Scaled for Speed

by CAT Scale

Sponsored By:

A smart phone app slashes weigh transaction times on CAT Scales.

Over 81,400 drivers have already signed on to use Weigh My Truck, a free smart phone application that lets them pay for CAT Scale transactions and receive electronic weigh tickets without leaving their cabs. What otherwise takes 30 minutes or longer now takes just minutes.

Iowa-based CAT Scale Company has a network of nearly 1,700 certified truck scales, and counting, at truck stops across the United States, with another 45 in Canada. Ordinarily, a weigh transaction goes like this: A trucker rolls onto a scale, talks to a cashier, gets weighed, parks, goes and waits in line to see the cashier to pay for and pick up his scale ticket. Finally, he returns to his truck and hits the road. To cut this wait time, CAT Scale developed Weigh My Truck.

“It is the first such app that I am aware of in the scale business, and it is the first with the complete package; for example, the ability to make payments,” says Carey Howard, General Manager, CAT Scale.

With Weigh My Truck, a driver rolls into position on a CAT Scale, the truck is weighed and the weighmaster generates an electronic ticket that is emailed to an address of the driver’s choosing. Unless the driver needs to change a line – the trailer number, for instance – the smart phone screen work is limited to tapping the “ACCEPT” button a couple of times. Payment for the weighing (there is no charge to use the app) is made automatically via the method the driver chose during the initial account set up. The driver sees the weights on his phone and can hit the road, unless he requires a paper ticket, which he can obtain from the fuel desk.

The app stores the user’s weigh history, including the date, time and place for every transaction. Drilling down reveals the steer, drive, trailer and gross weights, the CAT Scale location and the name of the Weighmaster.

Weigh My Truck can also be accessed via an icon, or link, on the TransfloMobile platform.

Setting up Weigh My Truck is simple. Key “Weigh My Truck app” into a search engine. The first page of hits, in the case of a Google search, will show the websites; e.g., Google Play and iTunes Preview, where it can be downloaded.

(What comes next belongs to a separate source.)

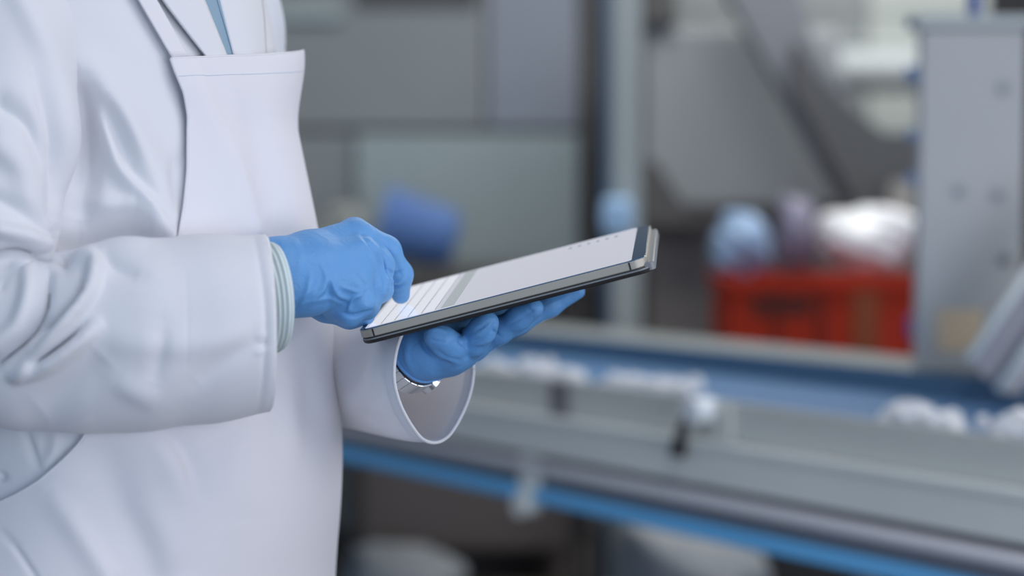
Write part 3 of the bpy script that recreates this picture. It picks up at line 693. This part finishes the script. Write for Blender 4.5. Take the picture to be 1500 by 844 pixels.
drape('lapel', M['coat'], coat, [(305, -120), (313, -40), (321, 0), (347, 104)], [(330, -120), (368, -40), (384, 0), (391, 104)], 0.004, 0.006, bow=0.008, thick=0.002)
drape('apron_strap', M['apron'], apron, [(130, -120), (180, -40), (203, 0), (252, 84)], [(160, -120), (206, -40), (229, 0), (277, 85)], 0.010, 0.009, thick=0.0016)

# sleeves ------------------------------------------------------------------
def cut(V, Fs, planes):
    bm = bmesh.new(); me = bpy.data.meshes.new('tmp'); me.from_pydata(V.tolist(), [], Fs.tolist()); bm.from_mesh(me); bpy.data.meshes.remove(me)
    for (co, no) in planes:
        bmesh.ops.bisect_plane(bm, geom=bm.verts[:]+bm.edges[:]+bm.faces[:], plane_co=Vector(co), plane_no=Vector(no), clear_outer=True)
    bmesh.ops.recalc_face_normals(bm, faces=bm.faces[:])
    bm.verts.index_update(); V2 = np.array([v.co[:] for v in bm.verts]); F2 = [tuple(v.index for v in f.verts) for f in bm.faces]
    rim = []
    for e in bm.edges:
        if e.is_boundary: rim.append((e.verts[0].index, e.verts[1].index))
    bm.free(); return V2, F2, rim
def loops(edges):
    adj = {}
    for a_, b_ in edges: adj.setdefault(a_, []).append(b_); adj.setdefault(b_, []).append(a_)
    seen = set(); out = []
    for s in adj:
        if s in seen: continue
        L = [s]; seen.add(s); cur = s
        while True:
            nx = [x for x in adj[cur] if x not in seen]
            if not nx: break
            cur = nx[0]; seen.add(cur); L.append(cur)
        out.append(L)
    return out
RS = [(c(18, -110, 1.385), .050), (c(2, 60, 1.345), .0555), (c(0, 200, 1.325), .0560), (c(-32, 330, 1.315), .056), (c(-75, 470, 1.32), .062)]
RF = [(c(-75, 480, 1.32), .063), (c(40, 504, 1.315), .0620), (c(125, 500, 1.318), .0665), (c(200, 491, 1.325), .0705), (c(300, 482, 1.34), .0695), (c(460, 466, 1.365), .067)]
def f_rs(Pn):
    d = None
    for i in range(4):
        s = seg(Pn, RS[i][0], RS[i+1][0], RS[i][1], RS[i+1][1], (1, 1, 1.12)); d = s if d is None else smin(d, s, 0.012)
    e = None
    for i in range(5):
        s = seg(Pn, RF[i][0], RF[i+1][0], RF[i][1], RF[i+1][1], (1, 1, 1.30)); e = s if e is None else smin(e, s, 0.012)
    return smin(d, e, 0.005)
V, Fs = nets(f_rs, c(-260, 680, 1.30)-np.array([0, 0, .09]), c(470, -260, 1.40)+np.array([0, 0, .06]), 0.0020)
V = relax(V, Fs, 2); Nn = vnormals(V, Fs)
cen = (V[:, 2] < 1e9); W = c2w(V)
px, py_, dd = w2px(W); view = V/np.linalg.norm(V, axis=1, keepdims=True); face = np.clip(-(Nn*view).sum(1)*3, 0, 1)
V = V + Nn*(folds(px, py_, SLEEVE_FOLDS)*face)[:, None]
cp = c(391, 473, 1.352); cn = np.array([0.965, 0.02, 0.25])
V, Fs2, rim = cut(V, Fs, [(cp, cn)])
slv = mesh('sleeve', c2w(V), Fs2, M['coat'], coat)
md = slv.modifiers.new('thick', 'SOLIDIFY'); md.thickness = 0.0022; md.offset = -1
rl = [L for L in loops(rim) if V[L, 0].mean() > -0.25 and len(L) > 30]
for L in rl:
    if abs((V[L]-cp)@cn).max() < 0.004:
        ribbon('cuff_edge', M['coat'], [c2w(V[k]) for k in L[::2]]+[c2w(V[L[0]])], 0.0016, slv)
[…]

Next, set up an account. This includes keying in an email address and setting up a password, as well as name, company name, tractor and trailer numbers and freight commodity. If any of these last three items change from trip to trip, they can be updated on the spot in seconds.

If a fleet wants to use Weigh My Truck to pay its trucks’ weigh bills, it can. A fleet profile can be set up that provides, among other benefits, a custom field that allows a load number to be entered. This makes it good for fleets so they can put together everything for that specific load for billing purposes,” Howard explains.

Next, a payment method is chosen. The possibilities currently include PayPal, EFS, Comdata, ACH, Visa, Mastercard, Discover, and American Express. “We’ve got most of the big ones right now. We are in discussions with other companies to bring them in next year,” Howard says.

One of the last things to do is to choose where Weigh My Truck will send the electronic weigh ticket, and in what form. Multiple email addresses can be included, and each will receive a copy of the electronic ticket each time the driver weighs. In pdf form, the e-weigh ticket looks just like a paper ticket. But users can also choose a text format. Howard explains the difference: “A fleet may want to input [hundreds of transactions] into an Excel spreadsheet for all of their drivers for the day, as opposed to getting hundreds of pdfs.”

Once the setup is complete, the user logs in and stays logged in, with one notable exception. For fleets that issue tablets to trucks, every driver can have their own separate account on the tablet and sign in and out. This allows weigh data to be organised so that it is driver-specific, not truck-specific.

CAT Scale has prepared a video that shows how Weigh My Truck works.

Some truckers have also weighed in with their own videos, which include great tips. For example, the driver who takes viewers through sign-up and a transaction on the YouTube shows what to do if the CAT Scale location number does not appear automatically. He also takes a screen grab of the weights when they appear on the app – a nice backup. He also shows viewers how do a reweigh, useful for those needing to add cargo or move weight off an axle, for example. It costs just two dollars. These informative and confidence-boosting vids are well worth watching.

One reviewer of Weigh My Truck noted that it does not include a CAT Scale locator. CAT Scale has a separate app for that, called CAT Scale Locator. It is intentionally not part of Weigh My Truck. Howard explains why: “Combining the two apps may be possible in the future, but we want to make sure throughput is as quick as possible, and drivers are not looking for their next location while on the scale.”

To help keep truckers rolling, and save precious chunks of their hours of service for money making, CAT Scale has done a great job with Weigh My Truck.